Бабушкина синька, метиленовый синий для подсинивания белья, большой бак для кипячения на плите, под ним ровное синее газовое пламя. Синие стены шестиметровой кухни; масляная краска, кое-где под ней вздуваются волдыри времени, и можно отколупывать. Где-то на верхней полке буфета синеет праздничный сервиз Ломоносовского завода: кобальтовая сетка, твердый фарфор. Хрупкий. Хрупкий фильм и такой долговечный.
Out of the blue — есть такая идиома в английском. По-русски лучше передать с матерком, а если культурно, то получится: «без всяких причин», «внезапно».

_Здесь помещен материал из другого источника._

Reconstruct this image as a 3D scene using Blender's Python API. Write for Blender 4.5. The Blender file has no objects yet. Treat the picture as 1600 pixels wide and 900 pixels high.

Под голос Дерека Джармена без всяких причин, внезапно — out of the blue — вспоминаю детство. Перед глазами ноль-сигнал видеомагнитофона, синий экран смерти. «Blue» Джармена, конечно, может быть предельно конкретен, но все же это не «черный квадрат» видеоэпохи. В нем нет и тени упорядоченности: чистая поэзия не бывает холодной. Уже к десятой минуте перед глазами мелькают тени, экран вскипает. «Blue» отшелушивает память, как старую краску, и остается только надеяться: есть же что-то еще за ней, что-то не наносное, что не отнимется и после смерти. Останется.
Джармен ощупывает собственную слепоту и делает шаг вперед, в том направлении, куда мы все и так шагаем ежедневно (даже те, у кого идеальный больничный лист). Фильмы любят сравнивать с зеркалом. Но это не для того, чтобы увидеть отражение: на нем кое-что поважнее — влажный след живого дыхания. Это живой фильм о живых, даже мертвецы в нем поют ликующим хором. Его можно было бы снять и сегодня, и завтра. Out of the blue: котельническая звезда, покрашенная синей краской. Out of the blue: голубой берет на гробе «отпускника». Out of the blue: ноль-сигнал в небе, где сливаются в единый ангельский гул тысячи земных голосов.